UNESCO headquarters in Paris
UNESCO headquarters in ParisReuters

Officials in the Palestinian Authority (PA) welcomed on Thursday the passing of a resolution by the UN’s cultural agency, UNESCO, denying any Jewish connection to the Temple Mount and the Western Wall in Jerusalem.

Nabil Abu-Rudeineh, spokesman for PA chairman Mahmoud Abbas, told Haaretz that the passage of the resolution requires the United States to engage in soul-searching and reexamine its backing for Israel.

"There is also a clear message here to Israel that it must end the occupation and recognize a Palestinian state with [eastern] Jerusalem as its capital," he said. Israel must recognize the city's sites that are holy to Islam and Christianity "and bring about an end to a policy that is poisoning the atmosphere" and has "implications on the entire region," he added.

A separate statement from the PA’s Foreign Ministry quoted by Haaretz expressed regret that "[a] few countries succumbed to the PR bullying orchestrated by Israel, which shifted the focus from Israel's illegal and colonial actions in occupied East Jerusalem to issues irrelevant to the content and objectives of the resolutions."

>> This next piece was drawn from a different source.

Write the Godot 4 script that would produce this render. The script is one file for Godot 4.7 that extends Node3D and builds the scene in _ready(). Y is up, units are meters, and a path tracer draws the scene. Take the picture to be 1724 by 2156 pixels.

Israel, the statement continued, must "understand that the only way to be treated like a normal state is if it starts acting like one, by ending its occupation of Palestine."

The resolution was supported by 24 states, including Russia and China. 6 countries opposed and 26 abstained.

The resolution maintains that the Western Wall and Temple Mount will be referred to by their Arabic names and the Hebrew terms for the sites will only appear in quotation marks in UN references.

Israeli officials blasted the resolution, with Prime Minister Binyamin Netanyahu saying, "The UNESCO theater show goes on. Today it took a ridiculous decision denying the connection between the Jewish people and the Western Wall.

"It's like saying that the Chinese have no connection to the Great Wall of China and the Egyptians have no connection to the pyramids," added Netanyahu.

Knesset Speaker Yuli Edelstein also spoke out against the UN, saying that the UN is "disconnected from reality and history."

MKs from the Zionist Union criticized UNESCO for the decision as well.

MK Ayelet Nahmias-Verbin called the resolution an "not just an anti-Israel decision but also an anti-Semitic decision which demonstrates how much this organization is intent on fighting Israel and Judaism far more than on dedicating itself to education, culture and science which it is supposed to be promoting."

MK Tzipi Livni sent a letter to UNESCO and to the director of the organization in which she expressed concern that the decision could lead to an escalation in the Israeli-Palestinian Arab conflict.

"UNESCO's job is to preserve the heritage of the past and not to distort the future. Even if I have political differences with the government, there is no place for politics over the authentic historic connection of the Jewish people to Temple Mount and the Western Wall," said Livni.

She added that "We have a joint responsibility to prevent the national conflict from deteriorating into a religious conflict - and this decision could cause just that."